Par-delà cette affaire, les Indivisibles se sont fait connaître notamment par les Y’a bon awards. Quelles autres actions de ce genre avez-vous prévues pour ces prochain mois ?
Nos modes d’action sont assez divers. Nous pratiquons par exemple l’intervention directe auprès du public, on va faire de la sensibilisation dans des collèges, des maisons d’arrêt, on essaie d’offrir des outils critiques pour lire l’actualité et les médias. Nous cherchons à développer ce type d’activités, tandis que nous poursuivons notre travail de réaction aux propos douteux tenus par des leaders d’opinion, hommes politiques et journalistes. Nous préparons également un appel aux députés à qui nous essaierons de faire signer massivement la charte des Indivisibles en rebondissant sur les Y’a bon awards, puisque le lauréat pour l’ensemble de son œuvre était un député, Eric Raoult.
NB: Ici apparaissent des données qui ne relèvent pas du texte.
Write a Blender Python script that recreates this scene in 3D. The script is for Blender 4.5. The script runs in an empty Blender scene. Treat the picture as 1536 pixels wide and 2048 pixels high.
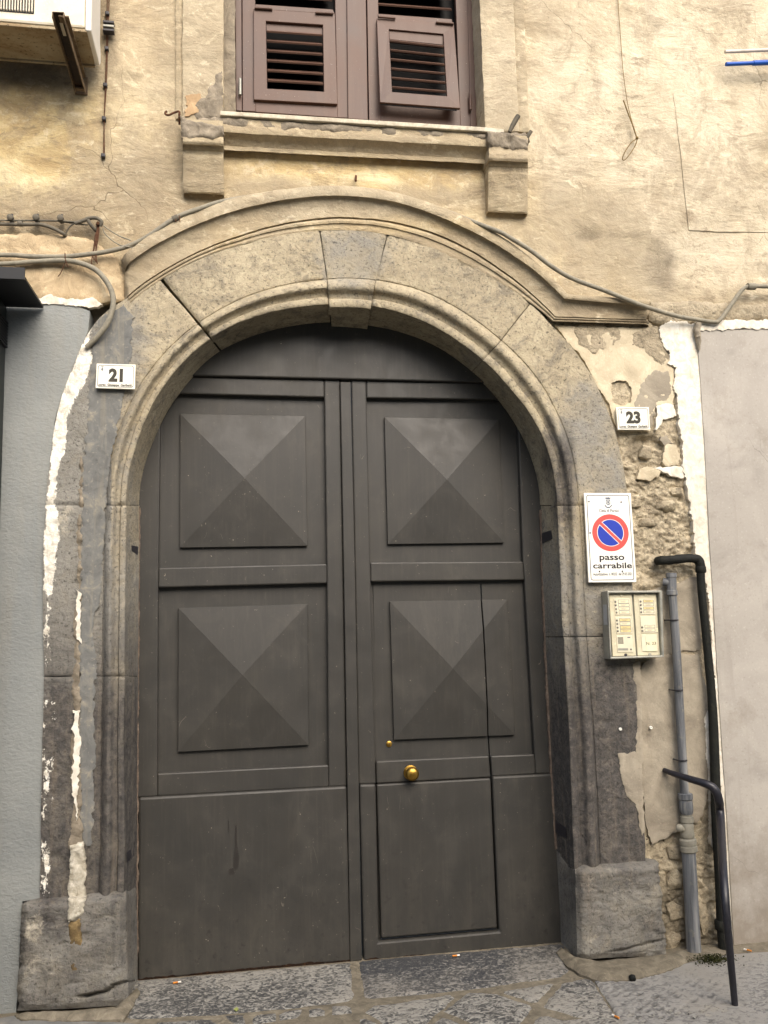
import bpy, bmesh, math, random
import numpy as np
from mathutils import Vector, Matrix
from mathutils.geometry import delaunay_2d_cdt
random.seed(7)
S = bpy.context.scene
C = S.collection
R_ = math.radians

# ------------------------------------------------------------------ camera, light, exposure
CAM = np.array([-0.57, -4.18, 1.62]); FPX = 1720.0; PW, PH = 1536, 2048
def cam_rows(yaw, pitch, roll):
    cy, sy, cp, sp = math.cos(yaw), math.sin(yaw), math.cos(pitch), math.sin(pitch)
    f = np.array([sy*cp, cy*cp, sp]); r = np.array([cy, -sy, 0.0]); d = np.cross(f, r)
    c, s = math.cos(roll), math.sin(roll)
    return np.array([c*r+s*d, -s*r+c*d, f])
ROT = cam_rows(R_(9.4), R_(7.2), R_(1.47))
cd = bpy.data.cameras.new('camera'); cam = bpy.data.objects.new('camera', cd); C.objects.link(cam)
cd.sensor_fit = 'HORIZONTAL'; cd.sensor_width = 36; cd.lens = 36*FPX/PW; cd.clip_end = 300; cd.clip_start = .05
cam.matrix_world = Matrix([[ROT[0][i], -ROT[1][i], -ROT[2][i], CAM[i]] for i in range(3)] + [[0, 0, 0, 1]])
S.camera = cam

SUN_EL, SUN_AZ = 41.0, 14.0          # azimuth measured from the street side towards the right
w = bpy.data.worlds.new('World'); S.world = w; w.use_nodes = True
wn = w.node_tree; bg = wn.nodes['Background']
sky = wn.nodes.new('ShaderNodeTexSky'); sky.sky_type = 'NISHITA'; sky.sun_disc = False
sky.sun_elevation = R_(SUN_EL); sky.sun_rotation = R_(180-SUN_AZ); sky.air_density = 1.0; sky.dust_density = 5.0; sky.ozone_density = .6
wn.links.new(sky.outputs[0], bg.inputs[0]); bg.inputs[1].default_value = .10
sl = bpy.data.lights.new('sun', 'SUN'); sl.energy = 1.3; sl.angle = R_(55); sl.color = (1, .985, .95)
so = bpy.data.objects.new('sun', sl); C.objects.link(so)
sd = Vector((math.sin(R_(SUN_AZ))*math.cos(R_(SUN_EL)), -math.cos(R_(SUN_AZ))*math.cos(R_(SUN_EL)), math.sin(R_(SUN_EL))))
so.rotation_euler = sd.to_track_quat('Z', 'Y').to_euler(); so.location = (2, -6, 9)
S.view_settings.view_transform = 'Standard'; S.view_settings.look = 'None'; S.view_settings.gamma = 1
S.view_settings.use_curve_mapping = False; S.view_settings.exposure = 1.34

# ------------------------------------------------------------------ geometry helpers
def P(x, y, p=0.0):
    """point of the facade seen at photo pixel (x, y), p metres proud of the wall face"""
    d = ROT.T @ np.array([(x-768)/FPX, (y-1024)/FPX, 1.0]); t = (-p-CAM[1])/d[1]
    return CAM + t*d
def PV(px, p):
    px = np.asarray(px, float); p = np.broadcast_to(np.asarray(p, float), px.shape[:-1])
    d = np.stack([(px[..., 0]-768)/FPX, (px[..., 1]-1024)/FPX, np.ones(px.shape[:-1])], -1) @ ROT
    return CAM + d*((-p-CAM[1])/d[..., 1])[..., None]
def G(x, y, z=0.0):
    d = ROT.T @ np.array([(x-768)/FPX, (y-1024)/FPX, 1.0]); return CAM + d*((z-CAM[2])/d[2])
def toPx(W):
    v = (np.asarray(W)-CAM) @ ROT.T
    return np.stack([768+FPX*v[..., 0]/v[..., 2], 1024+FPX*v[..., 1]/v[..., 2]], -1)

def _h(ix, iy, s):
    n = (ix.astype(np.int64)*374761393 + iy.astype(np.int64)*668265263 + s*144269) & 0x7fffffff
    n = ((n ^ (n >> 13))*1274126177) & 0x7fffffff
    return ((n ^ (n >> 16)) & 0xffff)/65535.0
def vn(x, y, s=0):
    x = np.asarray(x, float); y = np.asarray(y, float)
    ix = np.floor(x); iy = np.floor(y); fx = x-ix; fy = y-iy
    fx = fx*fx*(3-2*fx); fy = fy*fy*(3-2*fy)
    a = _h(ix, iy, s); b = _h(ix+1, iy, s); c = _h(ix, iy+1, s); d = _h(ix+1, iy+1, s)
    return (a*(1-fx)+b*fx)*(1-fy) + (c*(1-fx)+d*fx)*fy
def fbm(x, y, f=1.0, o=4, s=0, g=.5):
    t = 0; a = 1; n = 0
    for k in range(o):
        t = t + a*(vn(x*f+17.3*k, y*f-9.1*k, s+k)-.5); n += a; a *= g; f *= 2.03
    return t/n*2

def blobs(px, lst, seed=3):
    X, Y = px[..., 0], px[..., 1]
    nx = fbm(X, Y, .016, 4, seed)
    o = np.zeros(X.shape)
    for (cx, cy, rx, ry, s) in lst:
        d = np.sqrt(((X-cx)/rx)**2 + ((Y-cy)/ry)**2) + nx*.55
        o = np.maximum(o, s*np.clip(1.5-d, 0, 1))
    return np.clip(o, 0, 1)

def link(name, me, mat, parent=None, smooth=None, label=None):
    o = bpy.data.objects.new(name, me); C.objects.link(o)
    if mat is not None: me.materials.append(mat)
    if smooth is not None:
        me.shade_smooth(); me.set_sharp_from_angle(angle=R_(smooth))
    if parent is not None:
        o.parent = parent; o.matrix_parent_inverse = parent_inv(parent)
    if label: o['label'] = label
    return o
def parent_inv(p):
    m = Matrix.Identity(4)
    chain = []
    while p is not None: chain.append(p); p = p.parent
    top = chain[-1]
    return Matrix.Translation(-top.location) if len(chain) == 1 else Matrix.Identity(4)
def thing(name, label, cat, loc, group=None):
    o = bpy.data.objects.new(name, None); C.objects.link(o); o.location = tuple(loc); o.empty_display_size = .1
    return tag(o, label, cat, group)
def tag(o, label, cat, group=None, kind=None):
    if label: o['label'] = label
    if cat: o['category'] = cat
    if group: o['group'] = group
    if kind: o['kind'] = kind
    return o
def setmask(me, mk):
    a = me.attributes.new('mk', 'FLOAT_COLOR', 'POINT')
    a.data.foreach_set('color', np.asarray(mk, np.float32).ravel())
def pyd(name, v, f, mat, parent=None, smooth=None, mk=None, label=None):
    me = bpy.data.meshes.new(name); me.from_pydata([tuple(map(float, q)) for q in v], [], f); me.update()
    if mk is not None: setmask(me, mk)
    return link(name, me, mat, parent, smooth, label)

def inpoly(px, py, poly):
    r = np.zeros(px.shape, bool); n = len(poly)
    for i in range(n):
        x0, y0 = poly[i]; x1, y1 = poly[(i+1) % n]
        if y0 == y1: continue
        c = (y0 > py) != (y1 > py)
        r ^= c & (px < (x1-x0)*(py-y0)/(y1-y0)+x0)
    return r
def segdist(px, py, poly):
    d = np.full(px.shape, 1e9); n = len(poly)
    for i in range(n):
        x0, y0 = poly[i]; x1, y1 = poly[(i+1) % n]; dx, dy = x1-x0, y1-y0; L = dx*dx+dy*dy+1e-12
        t = np.clip(((px-x0)*dx+(py-y0)*dy)/L, 0, 1)
        d = np.minimum(d, (px-x0-t*dx)**2+(py-y0-t*dy)**2)
    return np.sqrt(d)
def densify(poly, step, jit, seed, fq=22):
    out = []
    n = len(poly)
    for i in range(n):
        a = np.array(poly[i]); b = np.array(poly[(i+1) % n]); L = np.linalg.norm(b-a); k = max(1, int(L/step))
        nr = np.array([-(b-a)[1], (b-a)[0]])/(L+1e-9)
        for j in range(k):
            q = a+(b-a)*j/k
            if jit:
                e = (fbm(np.array([q[0]]), np.array([q[1]]), fq, 3, seed)[0]+.6*fbm(np.array([q[0]]), np.array([q[1]]), fq*4, 3, seed+7)[0])*jit
                e2 = (fbm(np.array([q[0]]), np.array([q[1]]), fq, 3, seed+50)[0]+.6*fbm(np.array([q[0]]), np.array([q[1]]), fq*4, 3, seed+57)[0])*jit
                q = q+np.array([e, e2])
            out.append((float(q[0]), float(q[1])))
    return out

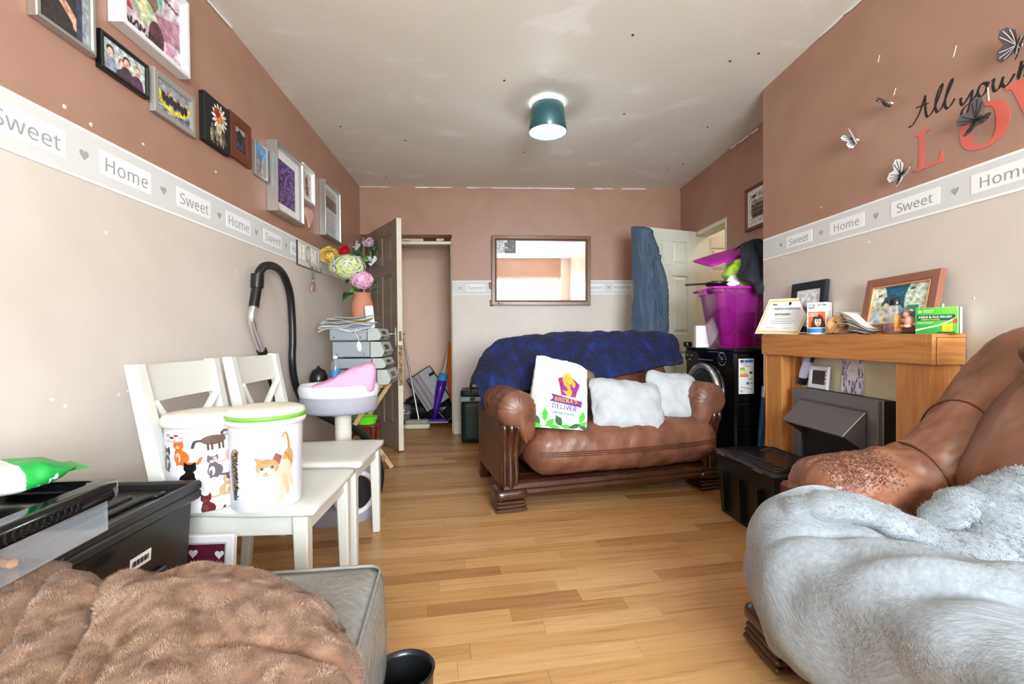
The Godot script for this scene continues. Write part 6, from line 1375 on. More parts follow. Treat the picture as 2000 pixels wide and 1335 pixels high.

Le fait que l’un des leurs ait été primé pour un bagage pas très glorieux nous permet de leur demander comment ils s’inscrivent par rapport à cela et de vraiment essayer de faire un opération dans leur direction. Et évidemment, on va réitérer l’organisation des Y’a bon awards en 2010 et l’on remercie d’ailleurs Manuel Valls pour sa contribution.